Thousands of Honda customers in Australia are being forced to wait between four months and two years for their new cars as the company grapples with production constraints and shipping bottlenecks across its skeleton line-up of four models.
The new boss of Honda Australia, Carolyn McMahon, told media this week the new Honda Civic Type R hot hatch rolling into showrooms already has a waiting list that stretches beyond two years.
Honda Australia would not reveal how many customers are on the waiting list – though it is estimated to be close to 1000.
However, one source within the company told Drive Honda Australia is negotiating with head office in Japan to increase its allocation of vehicles.
Ms McMahon also confirmed wait times for the Civic hybrid “are out to the middle of next year” and the HR-V small SUV has wait times of up to “seven months” for the hybrid – and four months for the petrol variant.
The Honda HR-V has averaged about 450 sales per month since it launched in April 2022 – across petrol and hybrid power.
Ms McMahon said Honda is working to improve vehicle supply – ”it will get better, volume will get better” – but could not say when that might be.
“I can’t say definitively when it’s going to be fixed. I don’t think anyone can.
“There are so many factors. It’s not just the supply from the factory, it’s port congestion, so we’re dealing with a lot of factors.”
Honda is working to manage customer expectations, the executive said.
“We believe the best approach today is just communication.

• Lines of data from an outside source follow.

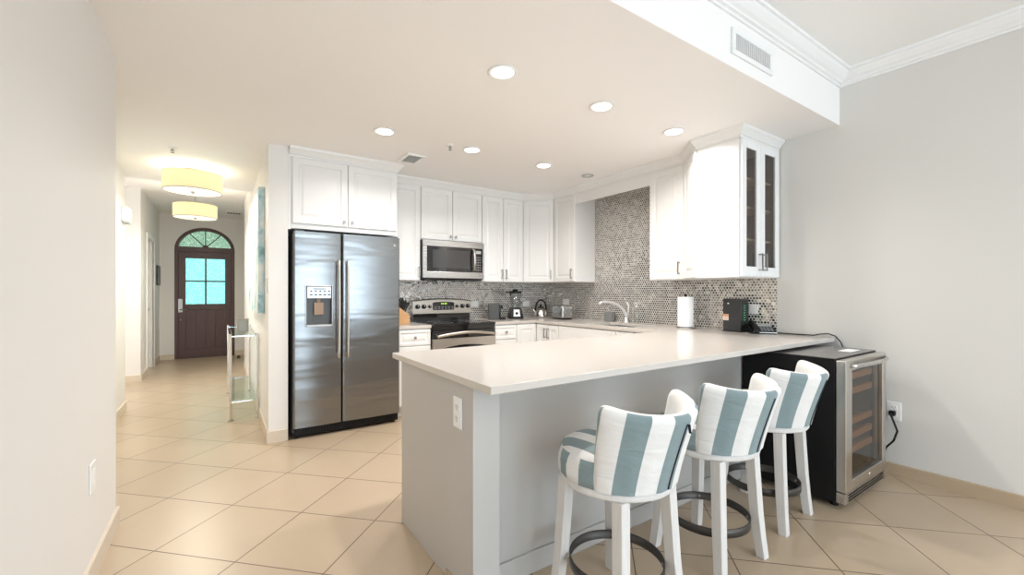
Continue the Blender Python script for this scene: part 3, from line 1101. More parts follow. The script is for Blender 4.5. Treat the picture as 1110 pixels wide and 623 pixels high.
# dispenser
MB().box(DPX0, DPX1, 4.075, 4.086, DPZ0, DPZ1).build('dispenser_recess', 'appliance', dl)
m = MB().box(DPX0, DPX0 + 0.010, 4.02, 4.075, DPZ0, DPZ1, 0.003).box(DPX1 - 0.010, DPX1, 4.02, 4.075, DPZ0, DPZ1, 0.003)
m.box(DPX0 + 0.010, DPX1 - 0.010, 4.014, 4.075, DPZ0, DPZ0 + 0.018, 0.003).box(DPX0 + 0.010, DPX1 - 0.010, 4.02, 4.075, DPZ1 - 0.010, DPZ1, 0.003)
m.build('dispenser_frame', 'nickel', dl)
cp = MB().box(DPX0 + 0.013, DPX1 - 0.013, 4.022, 4.070, 1.198, DPZ1 - 0.013, 0.004).build('dispenser_panel', 'nickel', dl)
m = MB()
for i in range(5):
    x = DPX0 + 0.035 + i * 0.036
    m.box(x, x + 0.022, 4.0205, 4.023, 1.225, 1.237).lathe([(0, 0), (0.008, 0), (0.008, 0.003), (0, 0.003)], (x + 0.011, 4.0225, 1.262), 14, False, 'y')
m.box(DPX0 + 0.06, DPX1 - 0.06, 4.0205, 4.023, 1.278, 1.286)
m.build('dispenser_buttons', 'darkgrey', dl)
MB().box(0.676, 0.754, 4.045, 4.062, 1.055, 1.165, 0.004).box(0.70, 0.73, 4.055, 4.074, 1.16, 1.198).build('paddle', 'paddle', dl)
MB().lathe([(0, 0), (0.013, 0), (0.012, 0.002), (0, 0.003)], (1.385, RY + 0.008, 1.70), 20, True, 'y').build('badge', 'chrome', dr)
m = MB().box(RX0 + 0.01, RX1 - 0.01, 4.072, 4.09, 0.022, 0.092)
for k in range(40):
    x = RX0 + 0.03 + k * 0.0215
    m.box(x, x + 0.012, 4.066, 4.073, 0.035, 0.08)
m.build('kick_grille', 'black', rf)
for x in (0.55, 1.39):
    MB().cyl((x, 4.11, 0.0), 0.018, 0.046, 16).build('foot', 'black', rf)
    MB().cyl((x, 4.70, 0.0), 0.018, 0.046, 16).build('foot', 'black', rf)
for x in (RX0 + 0.05, RX1 - 0.05):
    MB().box(x - 0.035, x + 0.035, 4.05, 4.14, 1.7725, 1.786, 0.004).build('hinge_cover', 'fridge_side', rf)

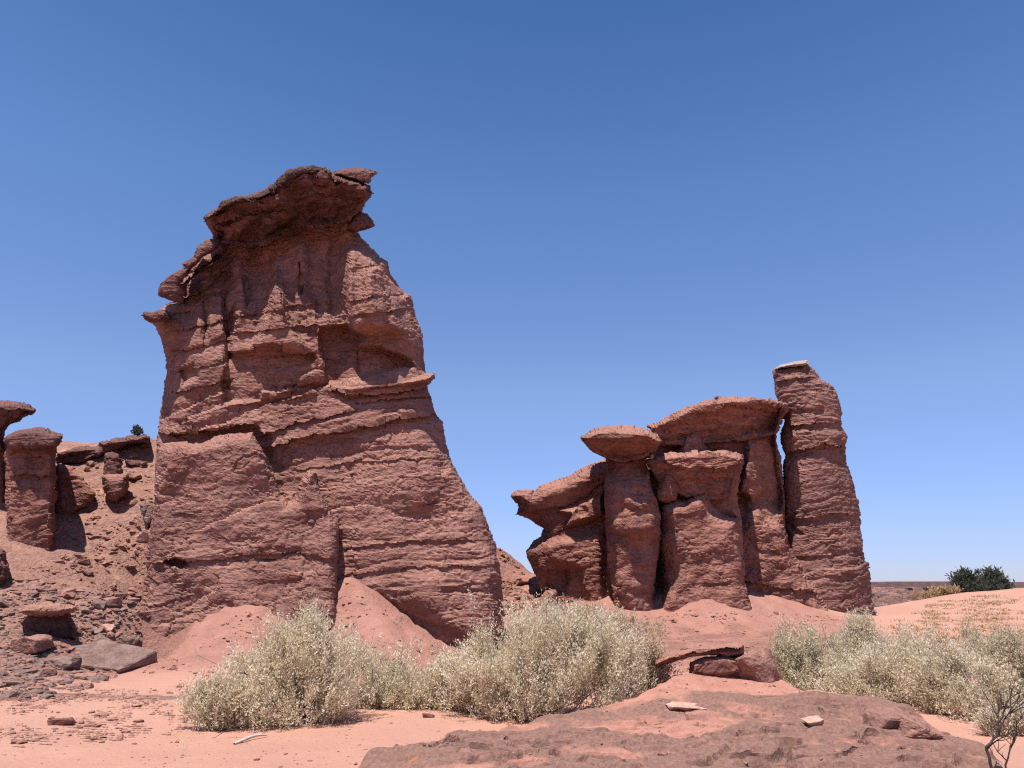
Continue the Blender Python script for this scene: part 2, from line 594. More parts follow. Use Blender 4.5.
def gz(x, y):
    x, y = np.asarray(x, float), np.asarray(y, float)
    xc, yc = np.clip(x, -48, 48), np.clip(y, -14, 62)
    z = tps_eval(CTRL, GW, xc, yc)
    z = np.clip(z, -6, 10.5)
    far = np.maximum(np.abs(x) - 48, 0) + np.maximum(y - 62, 0) + np.maximum(-14 - y, 0)
    k = sstep(0, 70, far)
    return z * (1 - k) + k * (-6.0)


def on_ground(px, py, y0=4.0, y1=70.0, n=500):
    """where the sight lines of photo positions meet the ground"""
    px, py = np.atleast_1d(px).astype(float), np.atleast_1d(py).astype(float)
    Ys = np.linspace(y0, y1, n)
    out = np.full((len(px), 3), np.nan)
    for i0 in range(0, len(px), 2000):
        pts = P(px[i0:i0 + 2000, None], py[i0:i0 + 2000, None], Ys[None, :])
        g = _ghf(pts[..., 0], pts[..., 1])
        hit = pts[..., 2] <= g
        k = np.argmax(hit, 1)
        ok = hit.any(1)
        q = pts[np.arange(len(k)), k]
        q[:, 2] = g[np.arange(len(k)), k]
        q[~ok] = np.nan
        out[i0:i0 + 2000] = q
    return out


def axis(lo, hi, step, far, ratio=1.22):
    inner = list(np.arange(lo, hi + 1e-6, step))
    s, v, up = step, hi, []
    while v < far:
        s *= ratio
        v += s
        up.append(v)
    s, v, dn = step, lo, []
    while v > -far:
        s *= ratio
        v -= s
        dn.append(v)
    return np.array(dn[::-1] + inner + up)


gx_ax, gy_ax = axis(-34, 36, 0.16, 5000), axis(4, 46, 0.13, 6000)
GX, GY = np.meshgrid(gx_ax, gy_ax)
GZ = gz(GX, GY)
pp = np.stack([GX.ravel(), GY.ravel(), np.zeros(GX.size)], -1)
near = (np.abs(GX) < 60) & (GY < 90) & (GY > -30)
slope = np.hypot(*np.gradient(GZ, gy_ax, gx_ax))
rough = np.where(near, 0.05 + 0.20 * sstep(0.15, 0.6, slope), 0.6)
fine = np.where(near, 0.012 + 0.06 * sstep(0.2, 0.6, slope), 0)
left_slope = sstep(-8.0, -9.5, GX) * sstep(17.5, 19.5, GY) * (1 - sstep(31, 34, GY)) * near
plate = np.zeros(GX.shape)
sel = left_slope > 0
pq = np.stack([GX[sel], GY[sel] * 1.0, GZ[sel] * 2.0], -1)
pq = pq + 0.3 * fbm(pq * 0.8, 2, 3)[:, None]
_, _, pid = worley(pq * 0.75, 12)
_, _, pid2 = worley(pq * 2.1, 14)
tz = GZ[sel] + 0.25 * fbm(pq * 0.5, 3, 15)
kz = np.floor(tz / 0.9)
plate[sel] = 0.30 * (pid - 0.5) + 0.13 * (pid2 - 0.5) + 0.55 * ((kz + sstep(0.55, 1.0, tz / 0.9 - kz)) * 0.9 - tz)
GZ = GZ + 0.24 * left_slope * plate
md = sstep(15.5, 17.5, GY) * (1 - sstep(22.5, 24, GY)) * sstep(-11.5, -10, GX) * (1 - sstep(0.5, 2.0, GX)) * near
rill = np.zeros(GX.shape)
selm = md > 0
rill[selm] = fbm(np.stack([GX[selm] * 2.6 + 0.5 * np.sin(GY[selm]), GY[selm] * 0.35, 0 * GX[selm]], -1), 3, 19, 0.6, True)
GZ = GZ + md * 0.09 * rill
GZ = GZ + rough * fbm(pp * 0.45, 3, 5).reshape(GX.shape) + fine * fbm(pp * 3.1, 3, 9).reshape(GX.shape)


def _bil(xx, yy):
    i = np.clip(np.searchsorted(gx_ax, xx) - 1, 0, len(gx_ax) - 2)
    j = np.clip(np.searchsorted(gy_ax, yy) - 1, 0, len(gy_ax) - 2)
    u = np.clip((xx - gx_ax[i]) / (gx_ax[i + 1] - gx_ax[i]), 0, 1)
    v = np.clip((yy - gy_ax[j]) / (gy_ax[j + 1] - gy_ax[j]), 0, 1)
    return (GZ[j, i] * (1 - u) + GZ[j, i + 1] * u) * (1 - v) + (GZ[j + 1, i] * (1 - u) + GZ[j + 1, i + 1] * u) * v


_ghf = _bil


def grid_faces(ny, nx):
    i = np.arange(ny * nx).reshape(ny, nx)
    return np.stack([i[:-1, :-1], i[:-1, 1:], i[1:, 1:], i[1:, :-1]], -1).reshape(-1, 4)


ground = mesh_obj('ground', np.stack([GX, GY, GZ], -1).reshape(-1, 3), grid_faces(*GX.shape), M_GROUND)
tag(ground, kind='structure')
# stony ground of the talus on the left, and red slope soil (real differences of the soil)
xx, yy = GX.ravel(), GY.ravel()
stony = 0.62 * sstep(-7.2, -8.4, xx + 0.12 * (yy - 14)) * sstep(12.4, 14.5, yy) * (1 - sstep(29, 33, yy))
stony = np.maximum(stony, 0.62 * np.exp(-((yy - 12.1 + 0.15 * (xx + 6)) / 0.55) ** 2) * sstep(-4.0, -5.2, xx))
stony = np.maximum(stony, 0.40 * sstep(14, 17, yy) * sstep(-1, 2, xx) * (1 - sstep(13, 16, xx)) * (1 - sstep(24, 27, yy)))
stony = np.maximum(stony, 0.55 * sstep(27, 30, yy) * sstep(3, -1, xx))
stony = np.maximum(stony, 0.5 * sstep(60, 110, yy))
vattr(ground, 'stony', stony)
red = 0.85 * sstep(15.5, 17.5, yy) * sstep(-11, -9.5, xx) * (1 - sstep(11, 13, xx)) + 0.10 * sstep(20, 24, yy) * sstep(-10, -14, xx)
vattr(ground, 'red', np.clip(red, 0, 0.8))


# ------------------------------------------------------------------ rocks: an outline given its own distance, size, depth and relief
def rock_mesh(name, poly, Y0, B, T, mat, parent=None, w=30.0, s=1.6, relief=(), lean=0.0, turn=0.0, amp=1.0, seed=1, strata=0.05, power=0.5, origin=None, wb=None, nscale=1.0, block=0.8):
    """poly: outline (photo positions) that is given the distance Y0; the front swells B metres towards the viewer, the
    back T metres away; relief and fractal erosion shape the faces"""
    poly = np.asarray(poly, float)
    x0, y0 = poly.min(0)
    x1, y1 = poly.max(0)
    nx, ny = int((x1 - x0) / s) + 3, int((y1 - y0) / s) + 3
    gx = x0 - s + s * np.arange(nx)
    gy = y0 - s + s * np.arange(ny)
    X, Yp = np.meshgrid(gx, gy)
    cx, cy = X[:-1, :-1] + s / 2, Yp[:-1, :-1] + s / 2
    cell = inside_poly(cx, cy, poly)
    cnt = np.zeros(X.shape, int)
    for dj in (0, 1):
        for di in (0, 1):
            cnt[dj:ny - 1 + dj, di:nx - 1 + di] += cell
    used = cnt > 0
    rim = used & (cnt < 4)
    d, bx, by = poly_near(X[used], Yp[used], poly)
    px, py = X[used].copy(), Yp[used].copy()
    rm = rim[used]
    px[rm], py[rm] = bx[rm], by[rm]
    d[rm] = 0
    idx = -np.ones(X.shape, int)
    idx[used] = np.arange(used.sum())
    q = np.clip(d / w, 0, 1)
    prof = (1 - (1 - q) ** 2) ** power
    qb = np.clip(d / (wb or w * 1.3), 0, 1)
    profb = (1 - (1 - qb) ** 2) ** 0.5
    ym = poly[:, 1].max()
    base = Y0 + lean * (ym - py) + turn * (px - poly[:, 0].mean())
    rel = np.zeros(len(px))
    for f in relief:
        rel = rel + f(px, py)
    rel = rel * np.clip(d / 5.0, 0, 1)
    Yf = base - B * prof - rel
    Yb = base + T * profb
    n = len(px)
    vf = P(px, py, Yf)
    vb = P(px, py, Yb)
    keep_b = ~rm
    mapb = np.arange(n)
    mapb[keep_b] = n + np.arange(keep_b.sum())
    V = np.concatenate([vf, vb[keep_b]])
    i = idx
    q4 = np.stack([i[:-1, :-1], i[1:, :-1], i[1:, 1:], i[:-1, 1:]], -1)[cell]
    F_ = np.concatenate([q4, mapb[q4[:, ::-1]]])
    # normals
    N = np.zeros_like(V)
    a, b, c, e = (V[F_[:, k]] for k in range(4))
    fn = np.cross(c - a, e - b)
    for k in range(4):
        np.add.at(N, F_[:, k], fn)
    # smooth the normals so that erosion does not fold sharp steps
    N /= np.linalg.norm(N, axis=1, keepdims=True) + 1e-9
    k = nscale
    tilt = V.copy()
    tilt[:, 2] = tilt[:, 2] - 0.11 * tilt[:, 0]
    warp = 0.25 * fbm(V * 0.5 * k, 2, seed + 91)
    sp = np.stack([tilt[:, 0] * 0.10, tilt[:, 1] * 0.10, (tilt[:, 2] + warp) * 2.3], -1) * k
    patch = fbm(V * 0.8 * k, 2, seed + 61)
    big = 0.13 / k * fbm(V * 0.42 * k, 2, seed, 0.4)
    mid = 0.022 / k * fbm(V * np.array([1.6, 1.6, 2.6]) * k, 3, seed + 7, 0.65)
    fin = (0.020 if block <= 1 else 0.012) / k * fbm(V * np.array([7, 7, 11]) * k, 3, seed + 13, 0.8) * (0.35 + 1.4 * np.clip(patch + 0.2, 0, 1))

    def beds(freq, sd_, sharp):
        tt = (tilt[:, 2] + warp + 0.05 * fbm(V * 2.2 * k, 2, sd_)) * freq * k
        kk = np.floor(tt)
        z0 = np.zeros(len(kk), np.int64)
        h0 = _hash(kk.astype(np.int64), z0, z0, sd_) % 1000 / 500.0 - 1
        h1 = _hash(kk.astype(np.int64) + 1, z0, z0, sd_) % 1000 / 500.0 - 1
        fr_ = tt - kk
        return h0 + (h1 - h0) * sstep(1 - sharp, 1, fr_) - 0.9 * np.exp(-((fr_ - 1 + sharp * 0.5) / (sharp * 0.5)) ** 2) * ((_hash(kk.astype(np.int64), z0, z0, sd_ + 5) % 100) > 55)
    m1 = sstep(-0.25, 0.25, fbm(V * 0.6 * k, 2, seed + 71))
    m3 = sstep(-0.22, 0.22, fbm(V * np.array([0.45, 0.45, 0.7]) * k + 9, 2, seed + 75))
    m2 = sstep(-0.1, 0.3, fbm(V * 0.9 * k + 5, 2, seed + 73))
    bed = strata / k * (0.9 * m1 * beds(1.15, seed + 5, 0.10) + 0.55 * m2 * beds(3.6, seed + 15, 0.22))
    bed = bed + strata / k * 0.30 * beds(10.0, seed + 25, 0.3)
    wp = V + 0.10 / k * np.stack([fbm(V * 2.5 * k + j * 7.7, 2, seed + 81 + j) for j in range(3)], -1)
    wt = wp.copy()
    wt[:, 2] = wt[:, 2] - 0.11 * wt[:, 0]
    a1, a2, aid = worley(wt * np.array([1.5, 1.5, 3.4]) * k, seed + 41)
    b1, b2, bid = worley(wt * np.array([4.8, 4.8, 6.6]) * k, seed + 43)
    blk = block * ((aid - 0.5) * 0.11 * m2 - 0.05 * np.exp(-((a2 - a1) / 0.07) ** 2) * m2 + 0) / k + min(block, 1.0) * (bid - 0.5) * 0.040 * (0.15 + 1.0 * m3) / k
    dsp = amp * (big + mid + fin) + bed + blk
    V = V + N * dsp[:, None]
    return mesh_obj(name, V, F_, mat, parent, origin, smooth=False)


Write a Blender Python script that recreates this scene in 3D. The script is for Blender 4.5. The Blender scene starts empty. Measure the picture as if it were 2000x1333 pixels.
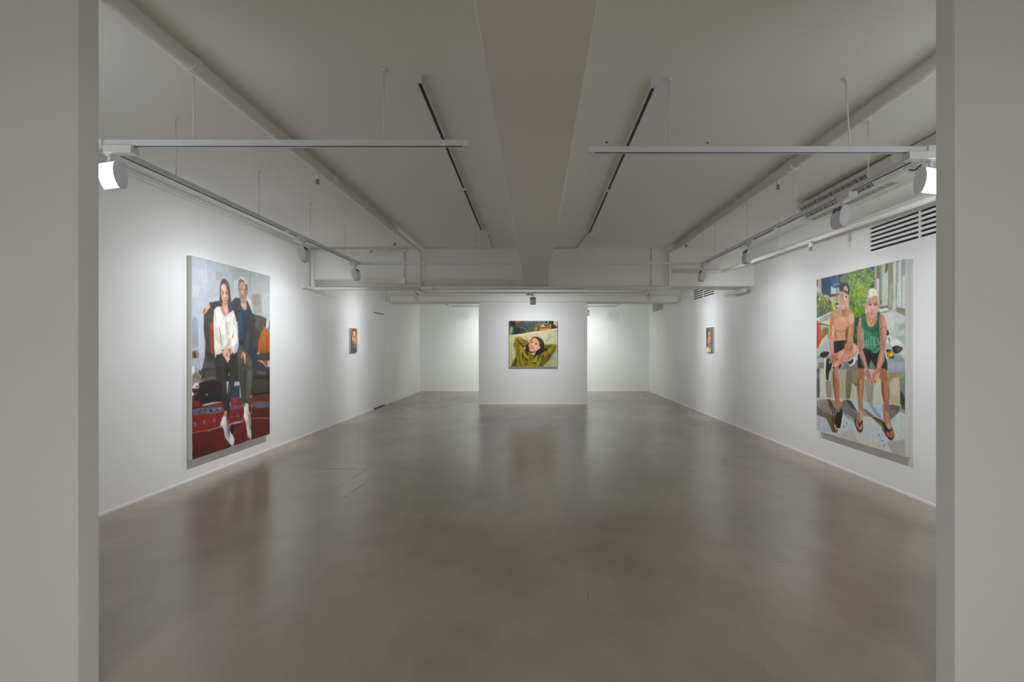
import bpy, bmesh, math
import numpy as np
from mathutils import Vector, Matrix

S = bpy.context.scene
COL = S.collection

# ------------------------------------------------------------------ camera, world, exposure, large lights
EYE = 1.45
cam_d = bpy.data.cameras.new('camera')
cam = bpy.data.objects.new('camera', cam_d)
COL.objects.link(cam)
cam.location = (0, 0, EYE)
cam.rotation_euler = (math.pi / 2, 0, 0)
cam_d.sensor_width = 36
cam_d.lens = 18.72
cam_d.shift_x = -0.024
cam_d.shift_y = 0.00475
cam_d.clip_start = 0.05
S.camera = cam

S.view_settings.view_transform = 'Standard'
S.view_settings.look = 'None'
S.view_settings.gamma = 1
S.view_settings.use_curve_mapping = False
S.view_settings.exposure = 0.0
S.cycles.max_bounces = 9
S.cycles.diffuse_bounces = 7
S.cycles.glossy_bounces = 5
S.cycles.sample_clamp_indirect = 4.0
S.cycles.use_denoising = True
S.cycles.caustics_reflective = False
S.cycles.caustics_refractive = False

world = bpy.data.worlds.new('world')
S.world = world
world.use_nodes = True
world.node_tree.nodes['Background'].inputs[0].default_value = (0.9, 0.95, 1, 1)
world.node_tree.nodes['Background'].inputs[1].default_value = 0.02
world.cycles.sampling_method = 'NONE'

SPOT_W = 28.5          # one wall washer
BACK_W = 21.5         # wall washers of the back room
FOYER_W = 132.0         # unseen fill light added behind the camera for the partition and ambient
WASH_TOP, WASH_RISE, WASH_FALL, WASH_SPILL = -0.10, 0.80, 0.27, 1.40
LAMP_COL = (0.935, 0.965, 1.0)

def area_light(name, loc, size, power, color, rot=(0, 0, 0)):
    d = bpy.data.lights.new(name, 'AREA')
    d.shape = 'RECTANGLE'; d.size, d.size_y = size
    d.energy = power; d.color = color
    o = bpy.data.objects.new(name, d); COL.objects.link(o)
    o.location = loc; o.rotation_euler = rot
    return o

area_light('foyer_fill', (0, -1.6, 3.0), (3.0, 1.2), FOYER_W, (0.97, 1.0, 1.0))

# ------------------------------------------------------------------ materials
def s2l(c):
    return tuple((x / 12.92 if x <= 0.04045 else ((x + 0.055) / 1.055) ** 2.4) for x in c)

def mat(name, col, rough=0.6, metal=0.0, spec=0.5, bump=0.0, bscale=40.0, vary=0.0, vscale=2.0, coat=0.0):
    m = bpy.data.materials.new(name); m.use_nodes = True
    nt = m.node_tree; b = nt.nodes['Principled BSDF']
    b.inputs['Base Color'].default_value = (*col, 1)
    b.inputs['Roughness'].default_value = rough
    b.inputs['Metallic'].default_value = metal
    b.inputs['Specular IOR Level'].default_value = spec
    tc = nt.nodes.new('ShaderNodeTexCoord')
    if vary:
        n = nt.nodes.new('ShaderNodeTexNoise'); n.inputs['Scale'].default_value = vscale; n.inputs['Detail'].default_value = 5
        r = nt.nodes.new('ShaderNodeMapRange')
        r.inputs['To Min'].default_value = 1 - vary; r.inputs['To Max'].default_value = 1 + vary
        x = nt.nodes.new('ShaderNodeVectorMath'); x.operation = 'SCALE'; x.inputs[0].default_value = col
        nt.links.new(tc.outputs['Object'], n.inputs['Vector'])
        nt.links.new(n.outputs['Fac'], r.inputs['Value'])
        nt.links.new(r.outputs[0], x.inputs['Scale'])
        nt.links.new(x.outputs[0], b.inputs['Base Color'])
    if bump:
        n = nt.nodes.new('ShaderNodeTexNoise'); n.inputs['Scale'].default_value = bscale; n.inputs['Detail'].default_value = 3
        bp = nt.nodes.new('ShaderNodeBump'); bp.inputs['Strength'].default_value = bump; bp.inputs['Distance'].default_value = 0.01
        nt.links.new(tc.outputs['Object'], n.inputs['Vector'])
        nt.links.new(n.outputs['Fac'], bp.inputs['Height'])
        nt.links.new(bp.outputs[0], b.inputs['Normal'])
    return m

def emit(name, col, strength):
    m = bpy.data.materials.new(name); m.use_nodes = True
    b = m.node_tree.nodes['Principled BSDF']
    b.inputs['Base Color'].default_value = (0.8, 0.8, 0.8, 1)
    b.inputs['Emission Color'].default_value = (*col, 1)
    b.inputs['Emission Strength'].default_value = strength
    return m

M_WALL = mat('wall_paint', (0.862, 0.864, 0.862), 0.65, spec=0.25, bump=0.06, bscale=60, vary=0.012, vscale=1.3)
M_CEIL = mat('ceiling_paint', (0.86, 0.86, 0.83), 0.8, spec=0.2, bump=0.10, bscale=18, vary=0.02, vscale=1.1)
M_TRIM = mat('trim_paint', (0.84, 0.84, 0.83), 0.4, vary=0.01, vscale=4)
M_PIPE = mat('pipe_paint', (0.82, 0.81, 0.77), 0.5, bump=0.05, bscale=30, vary=0.02, vscale=6)
M_TRACK = mat('track_white', (0.72, 0.755, 0.785), 0.4, vary=0.02, vscale=8)
M_LAMP = mat('lamp_white', (0.74, 0.73, 0.77), 0.45, vary=0.02, vscale=12)
M_BOX = mat('adapter_white', (0.78, 0.77, 0.755), 0.45, vary=0.02, vscale=12)
M_SLOT = mat('slot_dark', (0.035, 0.037, 0.038), 0.6, vary=0.1, vscale=10)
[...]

Keeping them updated, and that’s both at the time of sale – being up-front about what the realistic wait time is … with the customer – and of course keeping the customer updated across the journey.”
An exclusive Drive report revealed at least 60,000 new cars across most brands are caught up in a quarantine traffic jam on a scale never seen before in Australia.
Expert cleaning teams are struggling to treat the volume of incoming vehicles for serious biosecurity hazards such as seeds and pests that threaten Australian agriculture.
Stevedores who specialise in car transport told Drive it normally takes 24 hours – working around the clock – to unload a vessel carrying 3000 new cars, disembarking approximately 125 new cars per hour.
However, quarantine cleaning teams can only process vehicles at a rate of nine cars per hour – during normal business hours – as the vehicles need to be thoroughly checked and cleaned.
Ms McMahon said Honda already takes significant steps to minimise biosecurity risks related to its imported vehicles.
“For many, many years Honda has had a very proactive approach to ensuring compliance with biosecurity requirements. We’ve worked very closely with our factories and have a lot of preventative measures in place.
“There’s lots of commentary around why it’s happening [now]. Whether cars are just being left for too long out in the elements before shipping… I don’t know that there’s anyone immune to it. It’s just how you manage it.
“The positive thing for us is that the [fixed-price sales] model is working and demand is okay. Demand is where we want it to be. Our job is to secure more supply.
“We’ve got good support and we’ve just got to ride it until it gets there.”